Sur la déchéance du droit aux intérêts :

La banque apporte la preuve qu'elle a bien envoyé par recommandé à monsieur X., qui a signé l’AR, les lettres d'information pour 2012 et 2013 ; cette information a fait défaut pour 2011 de sorte que la déchéance de ces intérêts n'atteint que l'année 2011, soit une somme de 1.864 euros.

 

Sur la clause abusive :

Il s'agit d'un prêt accordé à une société commerciale, passé entre professionnels, d'un argument qui n'a pas été développé par le débiteur principal qui n'a pas contesté la déclaration de créance ; de surcroît, cette clause n'a rien d'abusif, majorant de 5 points un taux très bas et ne déséquilibre en aucun cas les rapports entre les parties ; il s'agit d'une clause contractuelle acceptée par les deux parties, que la caution ne saurait remettre en cause ; l'argument sera rejeté.

 

Sur le délai de grâce :

Monsieur X. ne justifie pas d'une situation qui ne lui permettrait pas de faire face à cet engagement ni du bien fondé d'un différé de deux ans.

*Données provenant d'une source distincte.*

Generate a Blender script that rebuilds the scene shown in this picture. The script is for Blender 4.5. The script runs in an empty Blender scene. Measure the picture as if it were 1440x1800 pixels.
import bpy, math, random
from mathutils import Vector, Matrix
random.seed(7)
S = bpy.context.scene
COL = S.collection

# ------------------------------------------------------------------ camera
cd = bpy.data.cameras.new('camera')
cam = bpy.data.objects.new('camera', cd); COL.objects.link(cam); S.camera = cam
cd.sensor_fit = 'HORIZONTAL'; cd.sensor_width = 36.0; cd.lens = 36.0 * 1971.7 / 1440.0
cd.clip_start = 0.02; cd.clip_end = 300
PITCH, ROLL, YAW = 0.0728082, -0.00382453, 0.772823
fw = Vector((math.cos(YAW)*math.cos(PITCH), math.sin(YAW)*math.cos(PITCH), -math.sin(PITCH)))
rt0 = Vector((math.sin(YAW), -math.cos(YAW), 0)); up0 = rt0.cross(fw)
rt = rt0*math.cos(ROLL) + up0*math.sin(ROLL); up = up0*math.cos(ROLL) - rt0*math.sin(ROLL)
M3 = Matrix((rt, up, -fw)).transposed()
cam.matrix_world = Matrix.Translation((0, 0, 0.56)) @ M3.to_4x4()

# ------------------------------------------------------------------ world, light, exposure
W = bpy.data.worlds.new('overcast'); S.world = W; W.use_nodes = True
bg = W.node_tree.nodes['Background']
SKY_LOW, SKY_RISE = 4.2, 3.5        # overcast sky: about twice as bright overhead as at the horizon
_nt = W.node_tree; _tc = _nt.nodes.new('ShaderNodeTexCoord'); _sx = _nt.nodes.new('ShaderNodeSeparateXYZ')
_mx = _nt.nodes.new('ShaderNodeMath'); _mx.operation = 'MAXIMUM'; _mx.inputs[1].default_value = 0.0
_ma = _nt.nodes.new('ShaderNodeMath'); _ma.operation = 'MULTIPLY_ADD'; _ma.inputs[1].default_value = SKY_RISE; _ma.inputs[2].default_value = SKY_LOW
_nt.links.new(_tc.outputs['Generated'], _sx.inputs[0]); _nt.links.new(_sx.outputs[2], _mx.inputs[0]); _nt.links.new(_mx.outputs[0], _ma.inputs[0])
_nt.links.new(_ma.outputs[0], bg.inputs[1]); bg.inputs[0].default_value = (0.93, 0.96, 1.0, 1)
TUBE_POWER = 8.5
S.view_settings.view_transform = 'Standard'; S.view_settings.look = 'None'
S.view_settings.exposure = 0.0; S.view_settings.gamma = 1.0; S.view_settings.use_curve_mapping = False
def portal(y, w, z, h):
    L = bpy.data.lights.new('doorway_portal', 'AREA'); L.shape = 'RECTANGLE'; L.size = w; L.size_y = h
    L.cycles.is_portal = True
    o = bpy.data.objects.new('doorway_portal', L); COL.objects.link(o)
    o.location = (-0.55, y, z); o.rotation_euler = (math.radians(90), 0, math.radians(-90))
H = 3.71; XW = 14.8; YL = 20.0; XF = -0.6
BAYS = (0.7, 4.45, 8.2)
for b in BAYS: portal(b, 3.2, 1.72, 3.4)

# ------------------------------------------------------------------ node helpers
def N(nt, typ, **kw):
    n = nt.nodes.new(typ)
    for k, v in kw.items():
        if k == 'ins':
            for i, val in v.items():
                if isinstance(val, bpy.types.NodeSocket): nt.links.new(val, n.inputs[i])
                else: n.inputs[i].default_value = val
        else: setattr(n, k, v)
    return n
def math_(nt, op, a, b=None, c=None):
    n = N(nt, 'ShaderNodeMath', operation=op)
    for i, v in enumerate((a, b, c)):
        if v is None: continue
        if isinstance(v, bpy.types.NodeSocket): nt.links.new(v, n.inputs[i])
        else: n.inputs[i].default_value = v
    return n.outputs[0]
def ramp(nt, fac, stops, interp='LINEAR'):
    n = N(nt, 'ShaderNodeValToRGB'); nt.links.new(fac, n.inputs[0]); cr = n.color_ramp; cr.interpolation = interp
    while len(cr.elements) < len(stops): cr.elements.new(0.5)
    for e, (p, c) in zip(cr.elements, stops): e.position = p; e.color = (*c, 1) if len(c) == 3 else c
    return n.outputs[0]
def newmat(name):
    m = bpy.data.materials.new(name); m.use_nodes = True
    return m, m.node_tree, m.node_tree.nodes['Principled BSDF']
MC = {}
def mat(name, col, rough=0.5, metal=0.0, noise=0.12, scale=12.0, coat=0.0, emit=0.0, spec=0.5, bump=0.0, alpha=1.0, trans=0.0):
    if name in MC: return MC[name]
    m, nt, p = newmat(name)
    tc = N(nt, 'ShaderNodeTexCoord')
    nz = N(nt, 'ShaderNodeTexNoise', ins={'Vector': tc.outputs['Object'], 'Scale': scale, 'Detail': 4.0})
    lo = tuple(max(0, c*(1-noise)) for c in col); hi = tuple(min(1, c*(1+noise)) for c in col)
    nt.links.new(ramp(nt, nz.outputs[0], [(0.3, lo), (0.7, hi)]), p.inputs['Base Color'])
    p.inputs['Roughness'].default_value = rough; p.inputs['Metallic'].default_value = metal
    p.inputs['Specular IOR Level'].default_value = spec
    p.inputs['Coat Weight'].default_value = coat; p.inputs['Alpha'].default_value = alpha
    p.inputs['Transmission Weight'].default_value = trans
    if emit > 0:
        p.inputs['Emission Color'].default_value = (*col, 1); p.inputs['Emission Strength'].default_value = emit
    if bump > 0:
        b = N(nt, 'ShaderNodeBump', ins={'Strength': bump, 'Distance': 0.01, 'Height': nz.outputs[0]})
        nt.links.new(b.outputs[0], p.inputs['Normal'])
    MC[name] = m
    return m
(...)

Le jugement sera confirmé qui l'a débouté de cette demande.

Succombant sur l'essentiel de ses demandes, monsieur X. sera condamné à payer 2.500 euros à la BCMNE ; il y a lieu de faire droit à la demande de capitalisation.

 

DISPOSITIF (décision proprement dite)                             (N.B. : mention ne figurant pas sur l’original)

Par ces motifs :

La cour statuant publiquement, contradictoirement, par arrêt mis à disposition au greffe

Confirme le jugement sauf sur l'étendue de la déchéance du droit aux intérêts conventionnels ;

Ordonne cette déchéance pour l'année 2011 ;

En conséquence, dit que la somme due par monsieur X. en sa qualité de caution est de 26.426,42 euros ;

Déboute monsieur X. de sa demande de dommages et intérêts dirigée à l'encontre de la BCMNE et du surplus de ses demandes ;

y ajoutant,

Ordonne la capitalisation des intérêts par application de l'article 1154 du code civil ;

Condamne monsieur X. à payer à la BCMNE 2.500 euros sur la base de l'article 700 du code de procédure civile et aux entiers dépens qui pourront être recouvrés directement dans les conditions de l'article 699 du code de procédure civile.